The specially designed poplars, initially studied to improve paper industry processes and dairy cow forage digestibility will be easier to convert into biomass.

These trees are converted to biomass by removing lignin, a polymer that gives plant cell walls their sturdiness, the statement said. The current means of removing this substance are costly and inefficient.

UW professor and principal investigator at GLBRC Timothy Donohue said one of the main goals at the center is to generate biomass that can be used for biofuels from non-edible sources.

Ethanol, currently the most widely used biofuel on the market, is made from corn starch.

“Our goal is to further research on advanced biofuels, which would be more efficient than current corn starch used in ethanol,” Donohue said.

He said Ralph’s work with poplar trees is going to take several years before it can go commercial, but when it does it could be the key to creating cost-effective biofuels.

The advanced biofuel industry’s future is bright, Donohue said.

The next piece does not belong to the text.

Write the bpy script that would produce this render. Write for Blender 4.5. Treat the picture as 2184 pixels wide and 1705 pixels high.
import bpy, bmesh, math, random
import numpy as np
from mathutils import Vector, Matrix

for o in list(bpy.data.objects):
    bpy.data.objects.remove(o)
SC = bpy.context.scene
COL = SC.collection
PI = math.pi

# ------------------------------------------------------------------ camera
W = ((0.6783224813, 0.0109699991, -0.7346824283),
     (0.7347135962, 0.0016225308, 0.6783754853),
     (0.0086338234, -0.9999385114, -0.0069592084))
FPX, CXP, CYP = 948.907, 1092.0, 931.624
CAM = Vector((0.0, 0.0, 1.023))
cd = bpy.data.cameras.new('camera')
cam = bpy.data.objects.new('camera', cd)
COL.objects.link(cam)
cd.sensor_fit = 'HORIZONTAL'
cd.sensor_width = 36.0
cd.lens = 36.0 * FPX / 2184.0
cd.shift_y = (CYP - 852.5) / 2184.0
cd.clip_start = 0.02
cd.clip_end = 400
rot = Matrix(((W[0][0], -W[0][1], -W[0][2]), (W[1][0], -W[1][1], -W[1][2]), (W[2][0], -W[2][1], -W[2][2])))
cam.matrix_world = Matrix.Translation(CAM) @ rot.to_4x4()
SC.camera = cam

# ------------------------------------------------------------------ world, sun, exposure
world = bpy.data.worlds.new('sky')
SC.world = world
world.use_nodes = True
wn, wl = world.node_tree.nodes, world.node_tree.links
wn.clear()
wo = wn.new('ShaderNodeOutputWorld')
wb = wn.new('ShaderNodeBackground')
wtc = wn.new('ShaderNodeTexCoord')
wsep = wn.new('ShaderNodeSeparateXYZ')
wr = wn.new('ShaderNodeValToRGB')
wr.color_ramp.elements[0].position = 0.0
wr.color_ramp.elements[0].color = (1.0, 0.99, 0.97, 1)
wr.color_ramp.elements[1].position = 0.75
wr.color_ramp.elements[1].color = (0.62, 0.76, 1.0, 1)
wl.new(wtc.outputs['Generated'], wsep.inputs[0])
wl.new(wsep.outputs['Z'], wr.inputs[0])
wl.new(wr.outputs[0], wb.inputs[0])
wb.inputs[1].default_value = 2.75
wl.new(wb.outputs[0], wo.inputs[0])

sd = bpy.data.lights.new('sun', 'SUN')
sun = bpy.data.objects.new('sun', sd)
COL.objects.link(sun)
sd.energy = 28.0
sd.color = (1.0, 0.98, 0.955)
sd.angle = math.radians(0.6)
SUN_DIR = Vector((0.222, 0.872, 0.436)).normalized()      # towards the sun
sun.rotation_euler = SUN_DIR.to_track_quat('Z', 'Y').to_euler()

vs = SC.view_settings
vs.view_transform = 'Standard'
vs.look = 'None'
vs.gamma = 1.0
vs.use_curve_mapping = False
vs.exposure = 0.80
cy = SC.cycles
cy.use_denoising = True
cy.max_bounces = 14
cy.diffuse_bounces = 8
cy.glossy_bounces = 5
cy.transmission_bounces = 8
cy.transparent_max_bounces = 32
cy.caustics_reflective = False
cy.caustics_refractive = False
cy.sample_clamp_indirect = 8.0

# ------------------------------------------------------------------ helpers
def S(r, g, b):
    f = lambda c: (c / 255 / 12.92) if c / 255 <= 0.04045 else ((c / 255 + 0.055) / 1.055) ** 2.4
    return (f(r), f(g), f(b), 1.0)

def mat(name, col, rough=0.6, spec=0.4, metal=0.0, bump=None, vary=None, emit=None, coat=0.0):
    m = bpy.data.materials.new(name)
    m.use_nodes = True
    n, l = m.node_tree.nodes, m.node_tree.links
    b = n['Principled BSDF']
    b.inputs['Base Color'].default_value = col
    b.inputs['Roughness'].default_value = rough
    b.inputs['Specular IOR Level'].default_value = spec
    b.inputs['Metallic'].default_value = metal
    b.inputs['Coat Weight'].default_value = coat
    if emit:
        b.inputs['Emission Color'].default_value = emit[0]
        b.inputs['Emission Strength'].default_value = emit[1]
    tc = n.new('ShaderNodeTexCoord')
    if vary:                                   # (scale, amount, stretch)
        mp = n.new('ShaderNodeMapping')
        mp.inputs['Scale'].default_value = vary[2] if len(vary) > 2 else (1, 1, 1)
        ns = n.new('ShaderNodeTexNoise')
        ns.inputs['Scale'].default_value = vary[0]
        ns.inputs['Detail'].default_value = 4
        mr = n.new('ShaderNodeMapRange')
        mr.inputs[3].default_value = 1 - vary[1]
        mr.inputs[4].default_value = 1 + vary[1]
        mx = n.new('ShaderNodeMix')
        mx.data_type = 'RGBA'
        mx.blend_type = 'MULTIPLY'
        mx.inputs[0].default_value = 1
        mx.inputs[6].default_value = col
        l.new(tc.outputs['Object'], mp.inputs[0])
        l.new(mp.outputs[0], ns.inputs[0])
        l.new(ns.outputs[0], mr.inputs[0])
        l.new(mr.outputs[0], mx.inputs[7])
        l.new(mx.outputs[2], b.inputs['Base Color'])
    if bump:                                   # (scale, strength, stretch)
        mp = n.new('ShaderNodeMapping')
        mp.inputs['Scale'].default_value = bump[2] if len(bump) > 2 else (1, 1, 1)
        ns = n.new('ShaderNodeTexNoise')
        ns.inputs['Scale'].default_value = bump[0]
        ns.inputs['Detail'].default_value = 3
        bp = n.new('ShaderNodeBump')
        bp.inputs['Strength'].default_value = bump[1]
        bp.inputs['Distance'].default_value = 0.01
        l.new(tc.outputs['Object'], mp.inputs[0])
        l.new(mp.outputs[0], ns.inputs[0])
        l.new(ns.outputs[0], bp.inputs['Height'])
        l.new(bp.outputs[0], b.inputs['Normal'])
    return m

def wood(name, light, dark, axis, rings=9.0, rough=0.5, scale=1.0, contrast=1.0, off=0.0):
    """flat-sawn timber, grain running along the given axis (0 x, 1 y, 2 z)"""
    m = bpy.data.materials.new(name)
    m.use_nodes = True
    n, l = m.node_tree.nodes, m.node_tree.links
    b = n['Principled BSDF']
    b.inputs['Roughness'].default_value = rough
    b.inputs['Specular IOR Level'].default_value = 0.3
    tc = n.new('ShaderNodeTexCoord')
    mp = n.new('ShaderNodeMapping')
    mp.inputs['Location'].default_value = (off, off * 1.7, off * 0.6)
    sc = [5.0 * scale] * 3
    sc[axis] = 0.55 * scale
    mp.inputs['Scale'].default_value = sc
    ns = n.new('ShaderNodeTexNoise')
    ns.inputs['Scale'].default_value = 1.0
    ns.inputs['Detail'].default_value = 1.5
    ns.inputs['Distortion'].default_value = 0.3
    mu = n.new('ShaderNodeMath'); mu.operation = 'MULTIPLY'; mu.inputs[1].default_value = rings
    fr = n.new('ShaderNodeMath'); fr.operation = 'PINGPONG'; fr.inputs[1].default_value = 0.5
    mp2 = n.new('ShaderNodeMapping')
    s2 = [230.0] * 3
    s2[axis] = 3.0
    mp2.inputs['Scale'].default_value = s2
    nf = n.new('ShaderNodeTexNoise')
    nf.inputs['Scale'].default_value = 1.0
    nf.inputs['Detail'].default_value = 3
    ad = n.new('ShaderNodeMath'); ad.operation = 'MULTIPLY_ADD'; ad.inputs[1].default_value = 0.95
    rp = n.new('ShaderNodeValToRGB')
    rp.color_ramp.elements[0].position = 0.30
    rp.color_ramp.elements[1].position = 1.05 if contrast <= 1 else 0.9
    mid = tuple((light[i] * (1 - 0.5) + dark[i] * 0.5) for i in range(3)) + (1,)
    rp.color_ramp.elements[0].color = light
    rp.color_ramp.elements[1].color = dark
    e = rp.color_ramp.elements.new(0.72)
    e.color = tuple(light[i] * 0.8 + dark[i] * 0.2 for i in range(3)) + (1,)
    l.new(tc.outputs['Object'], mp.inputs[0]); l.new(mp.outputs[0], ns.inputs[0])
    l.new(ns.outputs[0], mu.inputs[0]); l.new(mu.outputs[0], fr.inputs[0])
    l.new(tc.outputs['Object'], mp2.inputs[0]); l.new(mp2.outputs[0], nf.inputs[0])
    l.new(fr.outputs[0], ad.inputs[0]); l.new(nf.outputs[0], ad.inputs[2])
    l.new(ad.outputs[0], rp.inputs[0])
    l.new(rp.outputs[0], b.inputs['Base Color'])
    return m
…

“I believe we will see a massive expansion of biofuel production in the next few years. There are already biofuel plants open in Europe, and there is already steel in the ground for several plants being built in the U.S. Several cities in South America are currently experimenting with bus systems that run on advanced biofuels,” he said.

Sunpower Biodeisel is a Wisconsin company invested in biofuels and committed to providing consumers with eco-friendly alternatives to traditional fossil fuels, spokesperson Dave Lynch said.

However, the company has not invested in research in advanced biofuels as it is too expensive, Lynch said. The research done at GLBRC will allow for the company to move forward to new technologies, he said.